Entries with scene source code
- - - - - - -
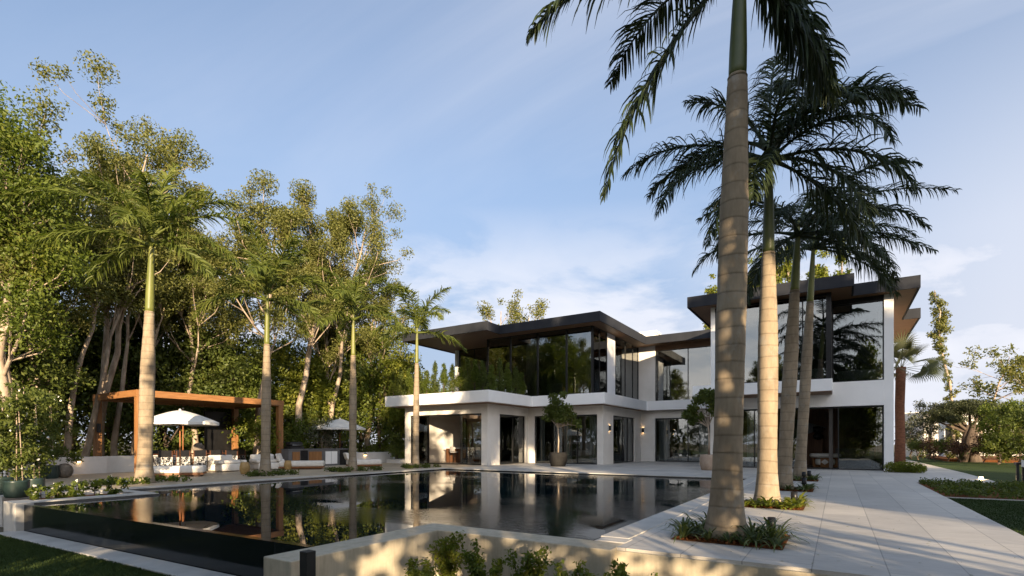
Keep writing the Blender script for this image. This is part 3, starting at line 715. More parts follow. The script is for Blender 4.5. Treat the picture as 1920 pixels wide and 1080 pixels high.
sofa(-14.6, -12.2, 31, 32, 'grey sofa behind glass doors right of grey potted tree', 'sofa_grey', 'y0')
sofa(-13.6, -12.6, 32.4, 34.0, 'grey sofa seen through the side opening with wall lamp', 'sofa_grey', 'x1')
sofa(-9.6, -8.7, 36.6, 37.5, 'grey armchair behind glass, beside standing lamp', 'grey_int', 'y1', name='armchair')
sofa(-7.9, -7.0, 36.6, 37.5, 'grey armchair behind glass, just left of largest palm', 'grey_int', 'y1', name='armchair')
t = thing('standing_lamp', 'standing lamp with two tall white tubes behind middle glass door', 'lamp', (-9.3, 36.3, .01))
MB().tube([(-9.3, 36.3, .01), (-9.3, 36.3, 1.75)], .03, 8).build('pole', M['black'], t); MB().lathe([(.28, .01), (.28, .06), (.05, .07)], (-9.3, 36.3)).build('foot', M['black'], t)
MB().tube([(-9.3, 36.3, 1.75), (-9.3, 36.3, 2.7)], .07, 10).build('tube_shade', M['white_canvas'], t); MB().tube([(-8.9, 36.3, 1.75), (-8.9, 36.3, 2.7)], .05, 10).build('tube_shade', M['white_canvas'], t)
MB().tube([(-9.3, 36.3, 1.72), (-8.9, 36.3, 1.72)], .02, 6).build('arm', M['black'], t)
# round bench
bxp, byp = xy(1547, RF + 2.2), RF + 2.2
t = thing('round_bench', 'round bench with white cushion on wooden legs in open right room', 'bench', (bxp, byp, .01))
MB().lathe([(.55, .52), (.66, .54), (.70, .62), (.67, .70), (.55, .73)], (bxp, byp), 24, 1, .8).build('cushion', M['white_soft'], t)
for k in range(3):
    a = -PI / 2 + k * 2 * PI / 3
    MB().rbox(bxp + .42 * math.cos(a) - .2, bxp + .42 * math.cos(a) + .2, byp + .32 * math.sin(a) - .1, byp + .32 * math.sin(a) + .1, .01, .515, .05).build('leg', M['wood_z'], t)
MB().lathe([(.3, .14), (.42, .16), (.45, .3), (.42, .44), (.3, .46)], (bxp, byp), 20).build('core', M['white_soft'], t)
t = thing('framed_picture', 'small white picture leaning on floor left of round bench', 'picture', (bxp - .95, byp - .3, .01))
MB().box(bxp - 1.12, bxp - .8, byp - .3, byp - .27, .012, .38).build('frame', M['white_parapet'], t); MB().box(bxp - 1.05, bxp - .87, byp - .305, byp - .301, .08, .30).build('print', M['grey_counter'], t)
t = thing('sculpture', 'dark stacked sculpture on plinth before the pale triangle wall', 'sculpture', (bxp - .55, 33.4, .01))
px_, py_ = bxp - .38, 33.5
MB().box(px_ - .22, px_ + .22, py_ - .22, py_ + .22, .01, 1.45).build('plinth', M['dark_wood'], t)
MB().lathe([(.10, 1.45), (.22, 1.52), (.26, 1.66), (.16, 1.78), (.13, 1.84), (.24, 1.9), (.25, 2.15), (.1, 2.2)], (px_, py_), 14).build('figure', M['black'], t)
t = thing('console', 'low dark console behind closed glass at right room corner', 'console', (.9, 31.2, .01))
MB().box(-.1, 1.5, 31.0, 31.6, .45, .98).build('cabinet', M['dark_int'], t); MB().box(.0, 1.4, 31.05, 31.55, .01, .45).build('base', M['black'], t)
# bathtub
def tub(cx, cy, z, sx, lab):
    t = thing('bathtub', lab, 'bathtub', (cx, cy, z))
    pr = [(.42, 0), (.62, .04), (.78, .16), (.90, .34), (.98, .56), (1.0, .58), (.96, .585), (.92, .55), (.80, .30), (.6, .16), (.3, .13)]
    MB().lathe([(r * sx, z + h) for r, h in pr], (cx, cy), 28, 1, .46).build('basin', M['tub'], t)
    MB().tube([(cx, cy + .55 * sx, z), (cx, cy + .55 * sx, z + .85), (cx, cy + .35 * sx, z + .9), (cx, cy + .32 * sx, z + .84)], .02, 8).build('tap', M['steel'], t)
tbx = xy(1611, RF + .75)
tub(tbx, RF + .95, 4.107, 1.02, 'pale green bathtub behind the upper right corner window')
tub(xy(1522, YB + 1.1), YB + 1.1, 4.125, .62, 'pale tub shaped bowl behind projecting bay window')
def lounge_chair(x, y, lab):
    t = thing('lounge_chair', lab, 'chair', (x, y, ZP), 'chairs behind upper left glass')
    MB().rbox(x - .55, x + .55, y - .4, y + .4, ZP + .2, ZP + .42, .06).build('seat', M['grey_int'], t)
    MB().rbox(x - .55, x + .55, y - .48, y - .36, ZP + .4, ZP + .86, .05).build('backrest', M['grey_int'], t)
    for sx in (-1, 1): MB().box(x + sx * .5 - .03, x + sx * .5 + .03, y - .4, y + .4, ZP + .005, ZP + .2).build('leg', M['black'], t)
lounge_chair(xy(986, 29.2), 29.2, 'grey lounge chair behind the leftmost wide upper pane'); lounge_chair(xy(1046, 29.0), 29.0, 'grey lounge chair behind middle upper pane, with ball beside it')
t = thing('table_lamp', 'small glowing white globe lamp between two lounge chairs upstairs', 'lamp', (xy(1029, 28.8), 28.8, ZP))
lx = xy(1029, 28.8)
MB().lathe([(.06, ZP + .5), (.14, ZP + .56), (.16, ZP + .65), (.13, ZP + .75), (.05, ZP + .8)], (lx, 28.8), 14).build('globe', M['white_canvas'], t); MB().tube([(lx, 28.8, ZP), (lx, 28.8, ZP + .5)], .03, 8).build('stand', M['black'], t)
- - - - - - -
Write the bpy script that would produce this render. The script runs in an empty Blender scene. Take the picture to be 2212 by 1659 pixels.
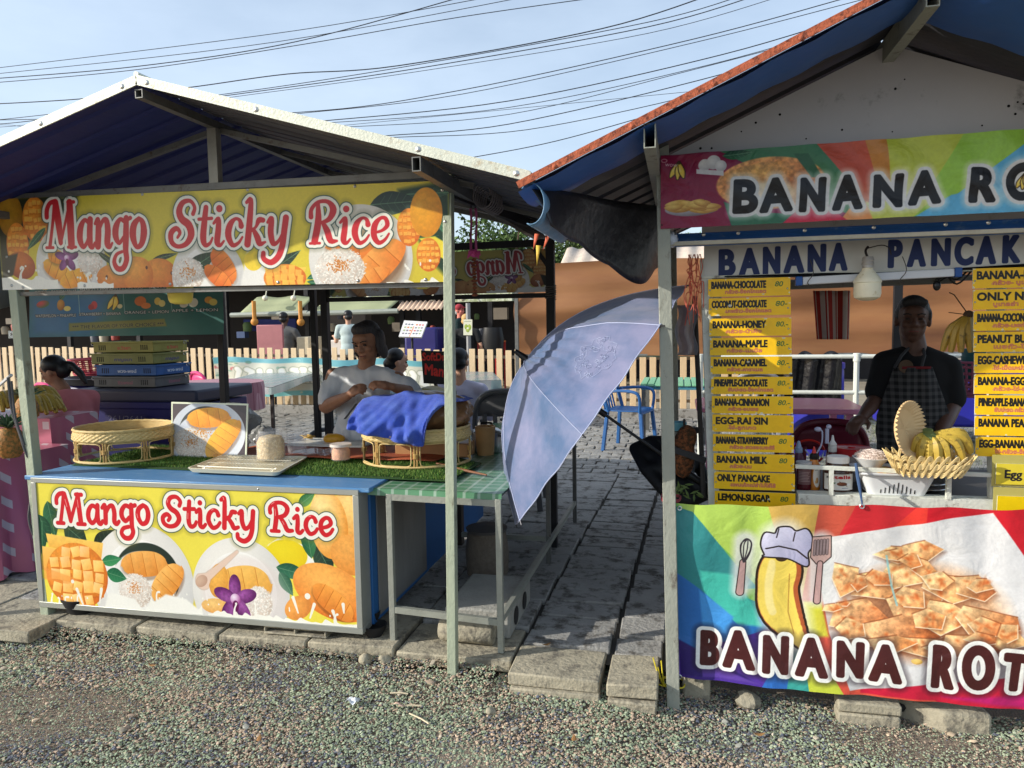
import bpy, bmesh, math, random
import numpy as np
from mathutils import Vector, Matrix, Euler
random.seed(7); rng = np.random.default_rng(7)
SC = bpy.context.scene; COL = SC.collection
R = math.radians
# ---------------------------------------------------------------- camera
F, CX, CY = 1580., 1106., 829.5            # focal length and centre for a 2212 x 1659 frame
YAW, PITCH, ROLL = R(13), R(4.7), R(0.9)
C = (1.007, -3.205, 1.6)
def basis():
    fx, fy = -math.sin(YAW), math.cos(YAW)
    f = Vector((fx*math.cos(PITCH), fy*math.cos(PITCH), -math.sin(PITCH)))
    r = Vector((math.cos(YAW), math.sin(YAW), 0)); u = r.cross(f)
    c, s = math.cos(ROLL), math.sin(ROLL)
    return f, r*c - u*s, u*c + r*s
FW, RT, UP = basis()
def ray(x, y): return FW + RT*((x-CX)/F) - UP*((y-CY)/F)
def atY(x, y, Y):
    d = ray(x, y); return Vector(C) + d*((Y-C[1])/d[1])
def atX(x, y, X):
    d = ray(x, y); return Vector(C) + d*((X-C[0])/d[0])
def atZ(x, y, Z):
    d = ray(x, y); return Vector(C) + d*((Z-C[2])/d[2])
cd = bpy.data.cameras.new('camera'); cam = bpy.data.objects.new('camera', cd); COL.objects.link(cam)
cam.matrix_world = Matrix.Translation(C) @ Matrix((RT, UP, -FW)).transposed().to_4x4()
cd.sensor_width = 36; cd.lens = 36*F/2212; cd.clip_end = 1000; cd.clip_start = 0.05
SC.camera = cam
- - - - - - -
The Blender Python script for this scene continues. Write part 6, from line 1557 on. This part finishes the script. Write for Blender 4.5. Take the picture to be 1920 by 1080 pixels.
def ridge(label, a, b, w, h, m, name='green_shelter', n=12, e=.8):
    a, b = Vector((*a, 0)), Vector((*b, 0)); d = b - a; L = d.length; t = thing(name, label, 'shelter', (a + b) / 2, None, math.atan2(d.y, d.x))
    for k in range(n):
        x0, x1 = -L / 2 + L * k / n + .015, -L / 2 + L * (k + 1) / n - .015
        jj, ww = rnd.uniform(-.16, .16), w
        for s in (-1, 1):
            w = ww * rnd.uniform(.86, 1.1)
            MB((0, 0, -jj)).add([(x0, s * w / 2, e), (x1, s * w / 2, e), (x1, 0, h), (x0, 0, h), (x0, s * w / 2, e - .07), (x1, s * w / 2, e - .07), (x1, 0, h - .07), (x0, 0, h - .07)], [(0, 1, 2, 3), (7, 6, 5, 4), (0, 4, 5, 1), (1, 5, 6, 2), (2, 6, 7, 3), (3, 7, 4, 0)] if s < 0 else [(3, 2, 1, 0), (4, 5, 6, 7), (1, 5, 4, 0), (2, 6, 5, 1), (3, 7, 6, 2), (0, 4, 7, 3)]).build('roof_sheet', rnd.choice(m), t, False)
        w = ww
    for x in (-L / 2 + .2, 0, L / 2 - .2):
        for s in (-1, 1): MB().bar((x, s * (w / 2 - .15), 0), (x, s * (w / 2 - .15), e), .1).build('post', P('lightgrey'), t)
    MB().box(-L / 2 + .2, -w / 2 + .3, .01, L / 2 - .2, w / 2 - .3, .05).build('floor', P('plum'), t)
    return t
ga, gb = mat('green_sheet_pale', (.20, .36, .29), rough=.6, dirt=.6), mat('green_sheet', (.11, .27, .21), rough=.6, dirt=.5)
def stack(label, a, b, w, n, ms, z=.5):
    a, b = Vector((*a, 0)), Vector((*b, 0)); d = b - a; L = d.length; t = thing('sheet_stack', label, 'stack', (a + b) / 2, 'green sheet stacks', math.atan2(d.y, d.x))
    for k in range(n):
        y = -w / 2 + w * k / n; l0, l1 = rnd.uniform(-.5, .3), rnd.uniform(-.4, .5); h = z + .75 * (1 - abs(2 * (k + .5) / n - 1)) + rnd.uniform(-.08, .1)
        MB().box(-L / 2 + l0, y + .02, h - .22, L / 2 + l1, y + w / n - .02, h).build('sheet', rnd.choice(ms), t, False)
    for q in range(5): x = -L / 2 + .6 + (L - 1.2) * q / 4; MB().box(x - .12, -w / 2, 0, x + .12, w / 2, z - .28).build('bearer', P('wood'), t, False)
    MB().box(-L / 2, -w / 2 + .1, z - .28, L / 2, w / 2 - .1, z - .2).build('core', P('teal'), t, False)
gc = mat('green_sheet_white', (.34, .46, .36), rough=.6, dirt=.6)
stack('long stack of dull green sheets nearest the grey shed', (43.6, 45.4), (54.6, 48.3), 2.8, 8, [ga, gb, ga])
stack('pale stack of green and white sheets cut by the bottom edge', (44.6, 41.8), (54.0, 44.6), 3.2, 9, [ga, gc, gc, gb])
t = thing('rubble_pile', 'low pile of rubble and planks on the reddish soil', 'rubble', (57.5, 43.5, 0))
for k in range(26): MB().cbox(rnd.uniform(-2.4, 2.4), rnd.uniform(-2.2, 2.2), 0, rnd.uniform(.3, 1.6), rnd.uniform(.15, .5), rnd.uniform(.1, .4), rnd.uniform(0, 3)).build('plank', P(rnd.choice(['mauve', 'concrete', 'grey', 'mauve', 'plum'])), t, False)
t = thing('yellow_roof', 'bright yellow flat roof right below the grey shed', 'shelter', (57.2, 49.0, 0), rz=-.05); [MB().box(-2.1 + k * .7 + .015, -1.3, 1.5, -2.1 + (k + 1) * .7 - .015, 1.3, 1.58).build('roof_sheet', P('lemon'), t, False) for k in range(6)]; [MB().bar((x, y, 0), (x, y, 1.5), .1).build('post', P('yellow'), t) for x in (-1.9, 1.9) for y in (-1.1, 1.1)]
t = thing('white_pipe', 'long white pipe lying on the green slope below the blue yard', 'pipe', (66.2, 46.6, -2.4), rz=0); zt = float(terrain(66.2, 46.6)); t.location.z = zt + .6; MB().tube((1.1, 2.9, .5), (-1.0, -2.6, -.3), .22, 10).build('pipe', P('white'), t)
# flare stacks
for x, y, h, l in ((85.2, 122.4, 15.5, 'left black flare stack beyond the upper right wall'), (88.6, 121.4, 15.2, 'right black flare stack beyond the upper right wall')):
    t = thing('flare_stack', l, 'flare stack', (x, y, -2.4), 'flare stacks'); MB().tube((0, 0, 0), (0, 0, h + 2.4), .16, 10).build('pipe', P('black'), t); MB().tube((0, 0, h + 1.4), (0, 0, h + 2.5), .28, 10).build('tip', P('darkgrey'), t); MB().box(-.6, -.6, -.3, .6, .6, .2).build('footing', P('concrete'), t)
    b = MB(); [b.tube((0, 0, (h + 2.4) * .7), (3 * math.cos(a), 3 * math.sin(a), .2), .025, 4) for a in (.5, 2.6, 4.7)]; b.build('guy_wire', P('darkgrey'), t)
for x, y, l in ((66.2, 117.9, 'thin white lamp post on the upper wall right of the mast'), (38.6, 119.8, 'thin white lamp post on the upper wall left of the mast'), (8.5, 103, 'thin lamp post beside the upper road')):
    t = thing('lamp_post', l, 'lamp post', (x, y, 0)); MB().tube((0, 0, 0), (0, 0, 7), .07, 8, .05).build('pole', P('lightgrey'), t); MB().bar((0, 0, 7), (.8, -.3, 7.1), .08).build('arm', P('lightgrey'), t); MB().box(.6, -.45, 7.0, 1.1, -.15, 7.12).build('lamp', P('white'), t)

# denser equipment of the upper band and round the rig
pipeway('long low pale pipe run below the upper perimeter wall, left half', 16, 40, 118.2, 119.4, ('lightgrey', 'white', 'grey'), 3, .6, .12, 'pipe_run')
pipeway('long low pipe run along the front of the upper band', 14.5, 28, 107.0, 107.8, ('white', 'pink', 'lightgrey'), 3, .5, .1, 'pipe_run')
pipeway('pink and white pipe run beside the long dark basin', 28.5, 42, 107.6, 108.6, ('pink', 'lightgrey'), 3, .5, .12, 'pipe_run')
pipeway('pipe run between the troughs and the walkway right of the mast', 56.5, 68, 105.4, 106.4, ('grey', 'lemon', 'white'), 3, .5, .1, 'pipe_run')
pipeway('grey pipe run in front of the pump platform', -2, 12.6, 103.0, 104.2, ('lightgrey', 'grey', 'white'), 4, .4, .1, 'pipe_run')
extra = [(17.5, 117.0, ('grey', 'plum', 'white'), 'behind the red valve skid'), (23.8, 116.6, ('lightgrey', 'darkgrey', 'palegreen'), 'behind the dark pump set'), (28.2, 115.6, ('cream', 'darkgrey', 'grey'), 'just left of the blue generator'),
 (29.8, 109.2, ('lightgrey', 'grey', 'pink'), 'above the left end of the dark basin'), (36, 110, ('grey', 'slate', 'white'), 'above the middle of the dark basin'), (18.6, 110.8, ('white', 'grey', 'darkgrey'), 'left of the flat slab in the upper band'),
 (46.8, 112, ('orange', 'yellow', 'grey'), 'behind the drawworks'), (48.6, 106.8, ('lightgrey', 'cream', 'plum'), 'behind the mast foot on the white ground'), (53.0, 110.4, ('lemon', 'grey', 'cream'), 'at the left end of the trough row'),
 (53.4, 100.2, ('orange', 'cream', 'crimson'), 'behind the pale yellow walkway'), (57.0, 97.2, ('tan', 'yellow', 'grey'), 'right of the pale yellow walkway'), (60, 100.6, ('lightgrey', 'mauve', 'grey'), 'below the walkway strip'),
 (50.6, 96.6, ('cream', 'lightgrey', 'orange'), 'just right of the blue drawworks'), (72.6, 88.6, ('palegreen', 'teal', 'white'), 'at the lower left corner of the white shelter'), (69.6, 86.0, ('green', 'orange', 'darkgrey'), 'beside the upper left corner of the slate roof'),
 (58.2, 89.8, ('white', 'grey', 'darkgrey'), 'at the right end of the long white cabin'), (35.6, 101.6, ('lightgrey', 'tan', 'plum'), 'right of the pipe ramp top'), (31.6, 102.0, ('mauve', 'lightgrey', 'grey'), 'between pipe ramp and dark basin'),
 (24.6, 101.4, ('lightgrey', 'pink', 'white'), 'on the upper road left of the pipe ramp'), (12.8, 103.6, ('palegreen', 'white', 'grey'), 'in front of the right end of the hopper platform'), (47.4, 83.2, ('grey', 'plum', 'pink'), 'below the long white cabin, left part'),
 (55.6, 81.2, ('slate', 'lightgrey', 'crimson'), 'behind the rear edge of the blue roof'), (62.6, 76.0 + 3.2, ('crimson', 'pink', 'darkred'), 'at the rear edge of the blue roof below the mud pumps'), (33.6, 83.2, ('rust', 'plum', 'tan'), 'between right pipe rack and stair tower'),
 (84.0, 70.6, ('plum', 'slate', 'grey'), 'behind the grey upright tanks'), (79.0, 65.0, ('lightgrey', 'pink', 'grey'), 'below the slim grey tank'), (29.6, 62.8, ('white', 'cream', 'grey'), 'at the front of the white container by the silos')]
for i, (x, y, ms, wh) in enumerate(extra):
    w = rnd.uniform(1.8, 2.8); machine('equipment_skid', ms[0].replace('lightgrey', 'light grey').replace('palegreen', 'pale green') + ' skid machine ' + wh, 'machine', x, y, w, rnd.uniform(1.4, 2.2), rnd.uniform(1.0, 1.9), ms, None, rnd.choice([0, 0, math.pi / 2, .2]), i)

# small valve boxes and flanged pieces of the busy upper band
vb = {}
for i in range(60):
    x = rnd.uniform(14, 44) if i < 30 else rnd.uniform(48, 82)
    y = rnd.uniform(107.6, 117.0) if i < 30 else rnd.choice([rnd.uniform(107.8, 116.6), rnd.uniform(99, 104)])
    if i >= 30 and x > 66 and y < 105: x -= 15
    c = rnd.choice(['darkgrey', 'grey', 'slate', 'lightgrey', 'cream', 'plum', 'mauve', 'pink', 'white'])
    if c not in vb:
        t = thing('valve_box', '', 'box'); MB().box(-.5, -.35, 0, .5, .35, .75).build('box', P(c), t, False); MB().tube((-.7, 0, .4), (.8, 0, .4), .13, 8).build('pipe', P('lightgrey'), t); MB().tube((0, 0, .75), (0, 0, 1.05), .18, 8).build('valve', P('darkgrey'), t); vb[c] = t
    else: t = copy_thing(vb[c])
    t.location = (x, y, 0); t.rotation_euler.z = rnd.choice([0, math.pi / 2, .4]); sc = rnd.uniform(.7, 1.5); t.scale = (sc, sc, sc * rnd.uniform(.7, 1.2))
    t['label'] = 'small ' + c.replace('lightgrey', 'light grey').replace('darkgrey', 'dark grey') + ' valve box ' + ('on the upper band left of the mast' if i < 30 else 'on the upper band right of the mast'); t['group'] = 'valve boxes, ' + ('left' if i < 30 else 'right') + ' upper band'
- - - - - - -
What is needed: Determine how many lines in the data above contain the string "from". Give nothing except the number.

In response: 2